> _STORED ROWS_

—————

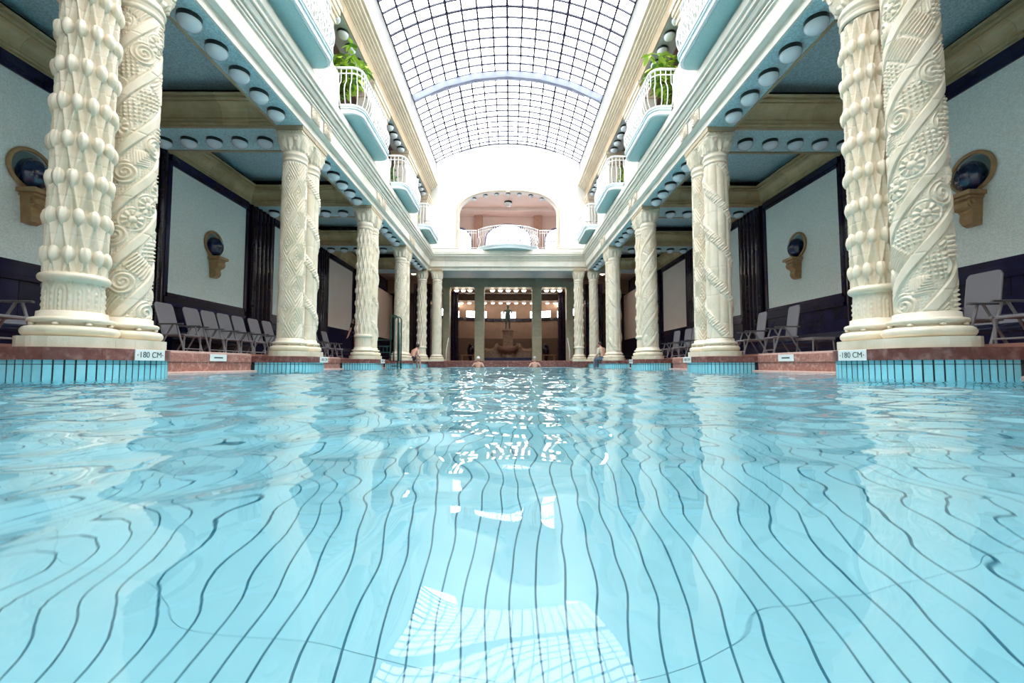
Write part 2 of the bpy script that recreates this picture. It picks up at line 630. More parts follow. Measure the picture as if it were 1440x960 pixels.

—————

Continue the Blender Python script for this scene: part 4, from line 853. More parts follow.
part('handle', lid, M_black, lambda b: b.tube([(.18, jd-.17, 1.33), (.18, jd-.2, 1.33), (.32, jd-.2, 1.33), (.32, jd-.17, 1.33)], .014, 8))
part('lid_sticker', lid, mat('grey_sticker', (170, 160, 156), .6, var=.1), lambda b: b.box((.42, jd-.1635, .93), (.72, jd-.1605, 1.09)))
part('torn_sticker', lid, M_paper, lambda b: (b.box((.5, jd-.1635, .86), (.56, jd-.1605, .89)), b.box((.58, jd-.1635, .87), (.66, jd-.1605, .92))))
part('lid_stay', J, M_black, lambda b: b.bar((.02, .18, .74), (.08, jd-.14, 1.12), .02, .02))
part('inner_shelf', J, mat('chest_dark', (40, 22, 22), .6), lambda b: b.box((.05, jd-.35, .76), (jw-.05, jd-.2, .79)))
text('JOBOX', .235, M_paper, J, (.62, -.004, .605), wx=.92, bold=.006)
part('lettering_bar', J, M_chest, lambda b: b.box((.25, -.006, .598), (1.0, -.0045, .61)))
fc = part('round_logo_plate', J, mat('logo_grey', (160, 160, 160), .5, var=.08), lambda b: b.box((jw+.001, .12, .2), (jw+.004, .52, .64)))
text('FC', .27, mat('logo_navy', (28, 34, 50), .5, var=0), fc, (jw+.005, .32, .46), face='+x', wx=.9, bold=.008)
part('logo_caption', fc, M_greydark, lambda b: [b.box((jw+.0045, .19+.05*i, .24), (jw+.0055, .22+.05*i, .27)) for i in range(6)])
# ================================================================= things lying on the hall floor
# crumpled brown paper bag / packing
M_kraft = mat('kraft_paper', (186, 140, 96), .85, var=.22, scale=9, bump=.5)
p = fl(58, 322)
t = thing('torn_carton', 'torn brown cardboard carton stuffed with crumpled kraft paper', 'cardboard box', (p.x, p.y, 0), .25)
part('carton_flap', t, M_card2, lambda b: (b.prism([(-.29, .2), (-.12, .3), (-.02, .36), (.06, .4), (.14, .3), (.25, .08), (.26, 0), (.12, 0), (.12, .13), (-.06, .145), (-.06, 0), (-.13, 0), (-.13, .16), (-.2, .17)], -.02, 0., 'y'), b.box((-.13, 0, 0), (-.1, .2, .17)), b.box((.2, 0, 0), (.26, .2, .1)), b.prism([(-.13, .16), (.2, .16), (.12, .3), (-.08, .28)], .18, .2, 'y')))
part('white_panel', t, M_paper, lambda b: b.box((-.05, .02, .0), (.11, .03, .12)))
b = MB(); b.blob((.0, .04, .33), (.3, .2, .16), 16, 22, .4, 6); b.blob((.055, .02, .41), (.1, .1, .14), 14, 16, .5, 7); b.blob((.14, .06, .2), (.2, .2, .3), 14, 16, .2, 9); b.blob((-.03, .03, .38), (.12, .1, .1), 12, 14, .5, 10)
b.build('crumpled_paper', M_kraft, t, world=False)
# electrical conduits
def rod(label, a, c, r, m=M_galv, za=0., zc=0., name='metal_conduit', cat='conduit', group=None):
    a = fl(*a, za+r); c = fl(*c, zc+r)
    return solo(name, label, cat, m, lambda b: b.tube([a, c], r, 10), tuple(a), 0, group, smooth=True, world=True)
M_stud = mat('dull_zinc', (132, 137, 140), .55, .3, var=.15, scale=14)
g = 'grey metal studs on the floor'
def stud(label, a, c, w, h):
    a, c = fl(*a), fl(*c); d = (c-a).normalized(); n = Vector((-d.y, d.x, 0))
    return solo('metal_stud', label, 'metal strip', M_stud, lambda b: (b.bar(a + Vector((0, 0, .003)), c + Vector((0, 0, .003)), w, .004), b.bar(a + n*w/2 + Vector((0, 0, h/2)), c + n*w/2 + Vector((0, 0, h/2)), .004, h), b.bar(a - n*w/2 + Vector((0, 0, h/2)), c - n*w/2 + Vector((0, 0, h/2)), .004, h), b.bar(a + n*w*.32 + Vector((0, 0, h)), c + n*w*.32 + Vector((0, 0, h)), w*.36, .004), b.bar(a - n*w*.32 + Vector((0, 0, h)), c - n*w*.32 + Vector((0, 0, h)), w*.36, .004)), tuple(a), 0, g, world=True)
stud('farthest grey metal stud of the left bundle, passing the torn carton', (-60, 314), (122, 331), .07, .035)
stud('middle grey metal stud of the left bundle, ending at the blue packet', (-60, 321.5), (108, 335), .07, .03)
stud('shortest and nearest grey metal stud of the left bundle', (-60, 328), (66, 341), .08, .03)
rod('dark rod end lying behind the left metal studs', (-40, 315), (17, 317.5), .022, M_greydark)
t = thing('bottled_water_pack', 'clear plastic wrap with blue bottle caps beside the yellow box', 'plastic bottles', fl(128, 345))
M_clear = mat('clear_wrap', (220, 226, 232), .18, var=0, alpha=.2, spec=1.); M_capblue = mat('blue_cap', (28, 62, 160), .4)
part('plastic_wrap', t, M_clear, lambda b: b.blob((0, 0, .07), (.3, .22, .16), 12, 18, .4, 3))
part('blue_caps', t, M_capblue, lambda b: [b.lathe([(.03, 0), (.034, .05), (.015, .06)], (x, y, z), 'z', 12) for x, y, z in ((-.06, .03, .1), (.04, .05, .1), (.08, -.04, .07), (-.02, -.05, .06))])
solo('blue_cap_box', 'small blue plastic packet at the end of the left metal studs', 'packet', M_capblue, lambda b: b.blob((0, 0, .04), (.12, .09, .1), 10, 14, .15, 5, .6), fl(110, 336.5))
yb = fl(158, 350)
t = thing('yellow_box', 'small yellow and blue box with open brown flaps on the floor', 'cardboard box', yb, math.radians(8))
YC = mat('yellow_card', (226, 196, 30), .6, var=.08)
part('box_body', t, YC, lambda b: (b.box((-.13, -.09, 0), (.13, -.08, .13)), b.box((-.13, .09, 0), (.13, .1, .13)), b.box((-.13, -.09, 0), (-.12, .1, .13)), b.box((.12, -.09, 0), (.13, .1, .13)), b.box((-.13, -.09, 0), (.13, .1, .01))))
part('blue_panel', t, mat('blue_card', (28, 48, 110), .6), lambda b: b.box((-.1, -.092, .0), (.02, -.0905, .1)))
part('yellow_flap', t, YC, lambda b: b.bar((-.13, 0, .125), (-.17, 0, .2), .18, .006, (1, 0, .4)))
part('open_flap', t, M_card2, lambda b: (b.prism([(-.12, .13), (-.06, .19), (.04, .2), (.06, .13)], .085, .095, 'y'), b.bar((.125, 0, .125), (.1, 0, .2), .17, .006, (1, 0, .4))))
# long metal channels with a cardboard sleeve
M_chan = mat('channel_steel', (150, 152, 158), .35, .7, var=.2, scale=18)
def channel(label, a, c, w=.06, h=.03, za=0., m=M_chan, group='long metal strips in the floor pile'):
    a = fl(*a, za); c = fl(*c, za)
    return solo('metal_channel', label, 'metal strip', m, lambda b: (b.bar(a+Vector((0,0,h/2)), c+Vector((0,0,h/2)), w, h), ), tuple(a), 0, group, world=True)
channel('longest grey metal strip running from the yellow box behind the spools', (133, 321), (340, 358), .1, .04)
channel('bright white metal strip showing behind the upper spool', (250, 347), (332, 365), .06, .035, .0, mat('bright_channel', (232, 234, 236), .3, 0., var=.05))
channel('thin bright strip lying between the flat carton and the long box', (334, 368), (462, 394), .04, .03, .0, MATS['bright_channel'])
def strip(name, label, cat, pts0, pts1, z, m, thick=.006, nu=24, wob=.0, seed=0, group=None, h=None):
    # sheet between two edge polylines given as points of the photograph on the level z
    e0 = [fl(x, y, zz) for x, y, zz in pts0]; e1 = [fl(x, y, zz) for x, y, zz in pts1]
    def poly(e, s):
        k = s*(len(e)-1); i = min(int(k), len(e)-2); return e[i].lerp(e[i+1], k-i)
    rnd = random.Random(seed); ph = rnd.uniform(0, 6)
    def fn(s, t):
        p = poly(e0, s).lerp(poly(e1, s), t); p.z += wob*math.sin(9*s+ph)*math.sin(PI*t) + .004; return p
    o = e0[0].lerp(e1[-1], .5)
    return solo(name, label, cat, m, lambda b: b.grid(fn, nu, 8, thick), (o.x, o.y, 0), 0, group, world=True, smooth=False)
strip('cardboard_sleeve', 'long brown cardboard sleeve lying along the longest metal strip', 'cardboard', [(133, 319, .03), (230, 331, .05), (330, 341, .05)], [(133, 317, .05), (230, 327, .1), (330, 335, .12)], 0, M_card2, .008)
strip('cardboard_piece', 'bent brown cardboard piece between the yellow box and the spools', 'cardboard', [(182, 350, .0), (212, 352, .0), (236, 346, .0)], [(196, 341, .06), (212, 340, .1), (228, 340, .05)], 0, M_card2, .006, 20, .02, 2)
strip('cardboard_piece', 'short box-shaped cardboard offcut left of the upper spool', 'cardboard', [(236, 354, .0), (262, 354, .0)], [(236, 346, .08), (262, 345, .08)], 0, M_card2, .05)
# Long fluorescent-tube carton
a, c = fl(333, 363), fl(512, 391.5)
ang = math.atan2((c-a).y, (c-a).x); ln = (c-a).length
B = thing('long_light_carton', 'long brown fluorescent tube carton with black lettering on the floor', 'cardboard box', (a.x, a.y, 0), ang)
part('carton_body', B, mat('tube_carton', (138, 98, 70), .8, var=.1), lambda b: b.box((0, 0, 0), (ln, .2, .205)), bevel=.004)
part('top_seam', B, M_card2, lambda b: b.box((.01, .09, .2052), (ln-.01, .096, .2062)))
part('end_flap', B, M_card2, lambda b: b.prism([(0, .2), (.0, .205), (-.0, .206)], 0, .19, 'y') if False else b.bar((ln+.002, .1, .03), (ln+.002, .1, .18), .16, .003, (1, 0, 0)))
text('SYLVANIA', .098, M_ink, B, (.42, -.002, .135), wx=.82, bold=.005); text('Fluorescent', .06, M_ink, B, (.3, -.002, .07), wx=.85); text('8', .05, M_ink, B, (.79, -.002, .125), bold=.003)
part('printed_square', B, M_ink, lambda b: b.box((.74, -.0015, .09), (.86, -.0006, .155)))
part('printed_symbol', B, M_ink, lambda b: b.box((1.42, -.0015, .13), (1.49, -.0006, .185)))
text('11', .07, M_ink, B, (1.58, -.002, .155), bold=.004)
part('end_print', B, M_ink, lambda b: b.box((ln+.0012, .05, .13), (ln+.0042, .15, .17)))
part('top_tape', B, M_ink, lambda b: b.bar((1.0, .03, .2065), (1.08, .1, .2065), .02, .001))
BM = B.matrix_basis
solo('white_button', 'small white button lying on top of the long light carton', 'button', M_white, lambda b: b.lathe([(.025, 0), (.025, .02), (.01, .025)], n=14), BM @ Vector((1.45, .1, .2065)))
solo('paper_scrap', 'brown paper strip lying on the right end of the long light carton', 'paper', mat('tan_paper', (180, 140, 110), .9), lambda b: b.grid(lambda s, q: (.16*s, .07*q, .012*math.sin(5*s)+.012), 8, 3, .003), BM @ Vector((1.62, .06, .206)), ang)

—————

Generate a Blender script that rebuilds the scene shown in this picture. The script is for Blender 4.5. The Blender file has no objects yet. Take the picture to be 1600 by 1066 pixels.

—————

> _YOUR OBJECTIVE_
Copy each line above where the string "More" occurs.

> _COMPLETE OUTPUT_
Write part 2 of the bpy script that recreates this picture. It picks up at line 630. More parts follow. Measure the picture as if it were 1440x960 pixels.
Continue the Blender Python script for this scene: part 4, from line 853. More parts follow.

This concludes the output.